We Energies rethinks plans for Oak Creek power plant
Daily Reporter (Milwaukee), Oct 6, 2003 by Jeremy Harrell
We Energies last week acknowledged the shortcomings of a key component of its Power the Future plan and asked state regulators to hold off on fully approving the third piece of its three-unit proposal for Oak Creek.
In a brief filed with the Public Service Commission, the Milwaukee- based utility agreed with the findings of the state's final environmental impact statement, which concluded that the third plant is not cost effective. The proposed plant would use an emerging internal gasification combined cycle coal technology that We Energies said holds great promise but is still years away from maturity, according to the brief.
The PSC is scheduled in November to rule on the Oak Creek project, the most substantial part of We Energies' $9 billion Power the Future plan, which also includes two gas-fired facilities now under construction in Port Washington.
The brief is one of We Energies' last statements to the PSC, and it functions essentially as a guide to how the utility would like regulators to decide the case.
In the environmental impact statement, a joint product of the PSC and the state Department of Natural Resources, the state's skepticism of the IGCC portion of the Oak Creek project came across in several ways. The most telling was the state's decision, after declaring the IGCC to be too expensive, to evaluate the project without taking the IGCC into consideration.
In its brief, We Energies agreed with that approach, but it noted that the IGCC would be the last of the three units to go into service, in 2011. The first two units rely on an advanced, yet more conventional, coal-burning technology, and those are scheduled to go online in 2008 and 2009.
It's possible that in eight years, the IGCC technology, which is based on several existing plants in the country, will have come down in price and would be more feasible, according to utility spokesman Thad Nation.
That's why we made it our third unit, he said.
Brief remarks
Nation added that We Energies' position on the IGCC facility is not inconsistent with previous statements the utility has made. What the company is asking, he said, is for the PSC to withhold voting on a straightforward construction permit for the IGCC but still allow the utility to conduct research on the technology.
The hope is that the PSC would approve the IGCC in concept and permit We Energies to build it later when the IGCC technology becomes cheaper and more practical. Nation said the PSC took a similar view of the second Port Washington facility.
We are encouraging the commissioners to go ahead and give approval of the third unit even if they have to put those conditions on it, he said.

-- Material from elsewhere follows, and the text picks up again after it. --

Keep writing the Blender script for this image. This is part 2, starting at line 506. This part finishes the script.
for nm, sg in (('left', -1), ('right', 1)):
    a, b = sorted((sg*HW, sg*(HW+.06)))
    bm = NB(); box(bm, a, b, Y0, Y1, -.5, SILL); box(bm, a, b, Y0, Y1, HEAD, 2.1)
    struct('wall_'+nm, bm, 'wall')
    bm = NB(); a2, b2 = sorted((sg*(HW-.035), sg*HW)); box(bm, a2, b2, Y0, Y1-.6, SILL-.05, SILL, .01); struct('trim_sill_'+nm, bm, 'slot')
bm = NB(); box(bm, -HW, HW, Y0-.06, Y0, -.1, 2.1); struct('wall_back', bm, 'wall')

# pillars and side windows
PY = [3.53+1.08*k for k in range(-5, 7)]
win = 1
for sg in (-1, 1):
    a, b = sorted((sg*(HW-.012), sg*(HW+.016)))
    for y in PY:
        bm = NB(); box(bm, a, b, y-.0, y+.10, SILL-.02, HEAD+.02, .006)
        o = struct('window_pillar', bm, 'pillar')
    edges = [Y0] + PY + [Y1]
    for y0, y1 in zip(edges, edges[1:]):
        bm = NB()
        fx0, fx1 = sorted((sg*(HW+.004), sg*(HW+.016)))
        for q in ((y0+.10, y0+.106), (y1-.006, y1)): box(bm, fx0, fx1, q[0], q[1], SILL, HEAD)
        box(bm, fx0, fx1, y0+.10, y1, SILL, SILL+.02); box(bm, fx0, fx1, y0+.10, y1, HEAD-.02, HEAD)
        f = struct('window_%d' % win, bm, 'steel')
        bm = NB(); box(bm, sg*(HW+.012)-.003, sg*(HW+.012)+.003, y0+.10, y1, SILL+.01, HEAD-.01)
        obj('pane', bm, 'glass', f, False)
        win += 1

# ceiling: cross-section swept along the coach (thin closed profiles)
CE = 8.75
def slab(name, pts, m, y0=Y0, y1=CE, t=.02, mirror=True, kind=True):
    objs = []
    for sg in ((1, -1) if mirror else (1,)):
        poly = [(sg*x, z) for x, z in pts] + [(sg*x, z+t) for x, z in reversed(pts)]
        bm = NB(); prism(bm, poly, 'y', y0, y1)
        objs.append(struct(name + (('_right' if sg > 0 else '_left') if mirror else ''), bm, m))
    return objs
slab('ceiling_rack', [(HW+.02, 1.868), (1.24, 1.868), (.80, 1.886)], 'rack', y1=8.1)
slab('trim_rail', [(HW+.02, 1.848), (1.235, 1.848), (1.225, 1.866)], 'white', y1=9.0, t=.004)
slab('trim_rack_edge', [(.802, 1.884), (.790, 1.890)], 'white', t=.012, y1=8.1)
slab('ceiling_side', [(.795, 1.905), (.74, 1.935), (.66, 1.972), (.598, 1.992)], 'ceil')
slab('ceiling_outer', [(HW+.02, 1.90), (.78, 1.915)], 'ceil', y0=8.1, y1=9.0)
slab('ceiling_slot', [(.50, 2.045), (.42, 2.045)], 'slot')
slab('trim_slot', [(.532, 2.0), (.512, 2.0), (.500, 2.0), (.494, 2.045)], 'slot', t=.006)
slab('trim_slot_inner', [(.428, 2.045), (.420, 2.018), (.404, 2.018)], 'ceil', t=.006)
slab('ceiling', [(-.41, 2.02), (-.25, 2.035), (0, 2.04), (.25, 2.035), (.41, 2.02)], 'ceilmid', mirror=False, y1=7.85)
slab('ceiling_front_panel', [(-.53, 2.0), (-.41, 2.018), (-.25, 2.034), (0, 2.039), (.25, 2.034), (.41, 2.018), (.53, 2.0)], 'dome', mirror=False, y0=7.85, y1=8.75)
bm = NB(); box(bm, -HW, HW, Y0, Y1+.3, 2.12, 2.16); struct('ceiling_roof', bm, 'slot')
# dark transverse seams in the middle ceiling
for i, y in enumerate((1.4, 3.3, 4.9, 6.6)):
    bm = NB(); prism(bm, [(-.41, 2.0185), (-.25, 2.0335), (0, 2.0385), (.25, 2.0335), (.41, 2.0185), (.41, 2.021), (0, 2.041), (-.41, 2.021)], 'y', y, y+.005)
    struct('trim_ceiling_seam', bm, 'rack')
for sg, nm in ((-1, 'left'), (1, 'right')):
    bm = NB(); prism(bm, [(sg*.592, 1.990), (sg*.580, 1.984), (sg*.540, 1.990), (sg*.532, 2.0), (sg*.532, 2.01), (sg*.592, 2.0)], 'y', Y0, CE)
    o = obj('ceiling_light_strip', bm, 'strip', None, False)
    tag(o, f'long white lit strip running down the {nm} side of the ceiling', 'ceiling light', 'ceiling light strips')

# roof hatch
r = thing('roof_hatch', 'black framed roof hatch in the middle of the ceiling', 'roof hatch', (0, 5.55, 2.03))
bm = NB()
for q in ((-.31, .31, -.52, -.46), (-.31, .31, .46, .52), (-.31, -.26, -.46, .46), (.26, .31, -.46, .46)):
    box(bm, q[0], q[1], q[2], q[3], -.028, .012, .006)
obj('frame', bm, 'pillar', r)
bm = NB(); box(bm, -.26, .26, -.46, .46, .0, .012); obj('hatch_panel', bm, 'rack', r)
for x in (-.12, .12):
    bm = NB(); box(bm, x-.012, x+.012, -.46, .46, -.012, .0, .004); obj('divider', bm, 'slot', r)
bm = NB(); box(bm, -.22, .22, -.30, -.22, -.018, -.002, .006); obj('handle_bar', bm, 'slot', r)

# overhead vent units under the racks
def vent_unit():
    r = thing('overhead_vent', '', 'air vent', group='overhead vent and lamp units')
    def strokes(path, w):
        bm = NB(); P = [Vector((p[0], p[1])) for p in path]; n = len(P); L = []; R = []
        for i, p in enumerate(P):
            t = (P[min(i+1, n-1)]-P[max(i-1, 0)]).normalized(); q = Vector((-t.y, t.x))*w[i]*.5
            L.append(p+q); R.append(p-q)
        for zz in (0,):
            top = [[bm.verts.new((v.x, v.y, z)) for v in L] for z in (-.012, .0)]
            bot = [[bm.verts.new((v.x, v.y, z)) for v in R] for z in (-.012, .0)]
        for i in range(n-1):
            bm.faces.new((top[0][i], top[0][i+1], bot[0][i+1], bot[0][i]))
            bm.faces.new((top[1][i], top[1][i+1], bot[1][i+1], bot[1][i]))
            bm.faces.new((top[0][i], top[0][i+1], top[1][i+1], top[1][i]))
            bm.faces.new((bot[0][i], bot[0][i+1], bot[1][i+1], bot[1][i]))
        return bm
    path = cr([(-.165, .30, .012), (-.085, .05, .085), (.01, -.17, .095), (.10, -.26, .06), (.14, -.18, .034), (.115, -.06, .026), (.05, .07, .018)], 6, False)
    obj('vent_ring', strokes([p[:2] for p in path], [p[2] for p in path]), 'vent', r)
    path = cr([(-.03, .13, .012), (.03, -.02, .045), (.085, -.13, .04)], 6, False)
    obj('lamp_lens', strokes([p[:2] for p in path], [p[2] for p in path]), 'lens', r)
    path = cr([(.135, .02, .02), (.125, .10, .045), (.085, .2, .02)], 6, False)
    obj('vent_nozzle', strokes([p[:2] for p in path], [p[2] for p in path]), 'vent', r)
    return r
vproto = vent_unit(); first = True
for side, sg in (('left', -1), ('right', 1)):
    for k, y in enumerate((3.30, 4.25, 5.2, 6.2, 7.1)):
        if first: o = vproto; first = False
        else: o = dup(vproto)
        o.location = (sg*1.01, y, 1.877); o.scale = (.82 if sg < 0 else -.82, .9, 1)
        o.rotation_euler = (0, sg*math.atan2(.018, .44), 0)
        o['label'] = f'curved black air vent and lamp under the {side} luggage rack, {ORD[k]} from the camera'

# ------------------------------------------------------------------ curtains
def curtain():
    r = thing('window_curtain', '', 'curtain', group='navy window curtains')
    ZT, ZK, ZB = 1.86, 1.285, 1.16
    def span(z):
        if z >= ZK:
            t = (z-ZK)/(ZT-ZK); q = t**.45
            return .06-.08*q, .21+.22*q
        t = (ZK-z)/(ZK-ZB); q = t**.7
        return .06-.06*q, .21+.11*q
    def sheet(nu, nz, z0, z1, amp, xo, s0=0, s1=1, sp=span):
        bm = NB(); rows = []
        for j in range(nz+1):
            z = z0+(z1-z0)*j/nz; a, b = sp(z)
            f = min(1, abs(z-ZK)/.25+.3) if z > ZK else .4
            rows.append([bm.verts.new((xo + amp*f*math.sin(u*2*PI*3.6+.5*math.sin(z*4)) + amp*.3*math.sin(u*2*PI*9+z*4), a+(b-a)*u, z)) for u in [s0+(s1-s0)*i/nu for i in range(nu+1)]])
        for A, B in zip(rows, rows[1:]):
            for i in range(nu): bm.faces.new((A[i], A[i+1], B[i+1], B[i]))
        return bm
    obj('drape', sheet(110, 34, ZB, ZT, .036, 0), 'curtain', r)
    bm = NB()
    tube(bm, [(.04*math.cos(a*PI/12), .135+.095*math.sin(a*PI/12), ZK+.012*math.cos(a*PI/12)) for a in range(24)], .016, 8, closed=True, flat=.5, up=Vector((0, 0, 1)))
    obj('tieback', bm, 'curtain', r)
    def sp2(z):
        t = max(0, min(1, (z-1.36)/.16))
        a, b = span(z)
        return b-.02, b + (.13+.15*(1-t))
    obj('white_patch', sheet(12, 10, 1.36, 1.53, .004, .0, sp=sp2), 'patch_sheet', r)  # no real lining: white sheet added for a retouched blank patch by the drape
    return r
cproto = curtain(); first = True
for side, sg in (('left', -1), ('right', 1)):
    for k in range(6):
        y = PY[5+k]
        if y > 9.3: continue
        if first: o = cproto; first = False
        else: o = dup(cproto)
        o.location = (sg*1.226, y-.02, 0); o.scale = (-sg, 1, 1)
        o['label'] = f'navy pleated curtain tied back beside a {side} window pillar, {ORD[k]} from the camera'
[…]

In addition to its statement on the IGCC unit, We Energies' brief took swipes at Calpine Corp., the California-based energy company that has offered a competing proposal to Power the Future. The brief repeated earlier allegations that Calpine lacks the financial wherewithal to guarantee expansion of two already approved gas-fired plants, projects that the state suggested would work well in concert with We Energies' coal proposals for Oak Creek.
But John Flumerfelt, Calpine's government and public affairs director, noted that his company secured $4 billion in financing earlier this year. And, rebutting another We Energies charge that recently fluctuating natural gas prices make Calpine's proposal economically shaky, Flumerfelt said the PSC's model showing a lower cost for Calpine's plan is based on gas prices substantially higher than the historic average.
We think gas is going to be relatively stable, he said. You can't make long-term decisions on short-term market trends.